Practical Approaches to Implementing a Data Mesh
Data mesh offers a new paradigm for fulfilling the promised value of data. It rejects long-standing centralized data architectures such as the data lake and the data warehouse and their associated centralized teams. Instead, it decentralizes both data ownership and the data itself, shifting them toward the functional domains that create and use data to run their business.
Data mesh is designed for the highly distributed and diverse world of modern data environments. Its four pillars (domain ownership, data as a product, the self-serve data platform, and federated computational governance) are the foundation for a very different approach to managing data for analytics.
Many organizations find this approach compelling. They recognize the flexibility and delivery advantages of decentralized domain ownership and data as a product. They see how a self-serve data platform removes overhead and friction for both developers and consumers of data. And they want to mature and expand their data governance practices without slowing down development work or stifling innovation.
However, practitioners implementing data mesh must work within the bounds of what their organization’s culture, existing technologies, and resources will allow. This report explains how data mesh is a journey that unfolds iteratively according to a company’s needs and readiness for the changes that it imposes.
Key Takeaways
> Data mesh distributes data ownership from a central data team and central data systems to business domain teams who create and use their data.
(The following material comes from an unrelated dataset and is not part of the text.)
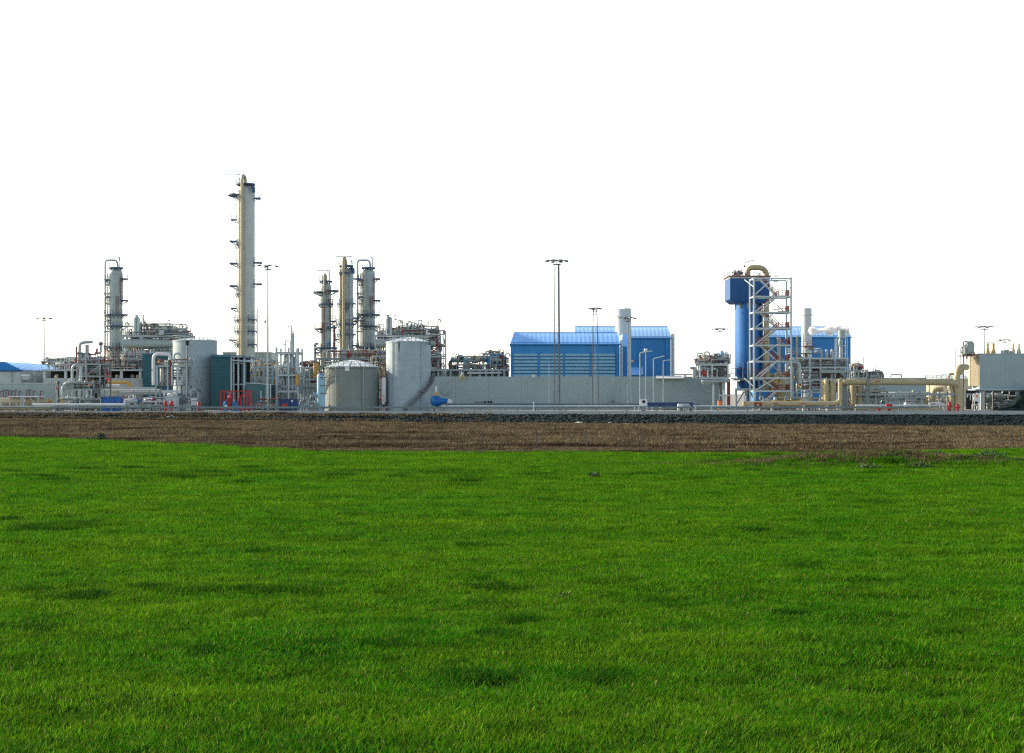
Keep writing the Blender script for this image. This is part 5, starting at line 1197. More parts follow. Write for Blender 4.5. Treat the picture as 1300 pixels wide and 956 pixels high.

> Data mesh is not for every organization. You need sufficient data size and complexity to justify the investment in a data mesh program.
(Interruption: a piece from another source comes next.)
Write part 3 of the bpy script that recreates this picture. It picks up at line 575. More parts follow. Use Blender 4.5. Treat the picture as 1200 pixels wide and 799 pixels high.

> Domain ownership and data as a product require a change in mindset. Engineering teams must expand their focus to include developing data solutions for their stakeholders, which is likely to be a significant change in how they work.
> Product thinking applied to data is critical to data mesh. Domain teams must discover stakeholder needs, iteratively develop data products, and manage them over time.
> Our survey of implementations shows there’s no one way to approach data mesh. Each initiative is driven by the organization’s needs and cultural readiness for the changes that it imposes.